Economic Development Director Erik Johnson also pointed to Shelton as an example of a town that has successfully grown its grand list through zoning changes, and now has a mill rate of around 20 mills — while Hamden’s hovers over 50.
“I like it ‘cause I think it’s kind of cool,” Stone said.
“This will make things easier for developers,” one speaker asserted during the public hearing portion of the meeting. “But how is this going to make things better for the taxpayers?”
“Preserving our environment, our neighborhoods, and the character of the town,” she said, are top priorities that might be undermined by the new regulations.
Town Planner Livshitz reflected that “it’s not necessarily making things easier for developers, but it’s making things a little bit more flexible.”
Commissioners pitched in that they are also “all taxpayers,” and said their support for the PDD language comes from a desire to lower taxes through upping economic development.
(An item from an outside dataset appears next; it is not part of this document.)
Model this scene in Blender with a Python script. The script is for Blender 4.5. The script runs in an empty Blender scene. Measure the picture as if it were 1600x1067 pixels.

“Long-term residents have moved out because they couldn’t adjust to the tax rate,” Commissioner Charles Elbert stated. “The demographics of Hamden are changing dramatically. We don’t want to sit back anymore and be picky about who comes to Hamden. Change is here and we have to accept that. We have to be ready for the future, and help the homeowners who are here and can’t bear the brunt” of growing tax rates.”
Johnson said the incorporation of PDDs into the zoning code will allow “complex, multiple-phase development opportunities” to find their way to Hamden — and potentially better and broaden the town’s relationship with Quinnipiac University.
For example, QU is set to invest $244 million in a plan to expand its Mount Carmel Campus next year. They will be able to approach that growth with more freedom thanks to Hamden’s decision to fine-tune their zoning requirements, laying the groundwork for greater compromise and conversation between the town and the university about the final result.
“The commission will still have control over where these things are gonna go and the impact they’re gonna have,” Johnson promised.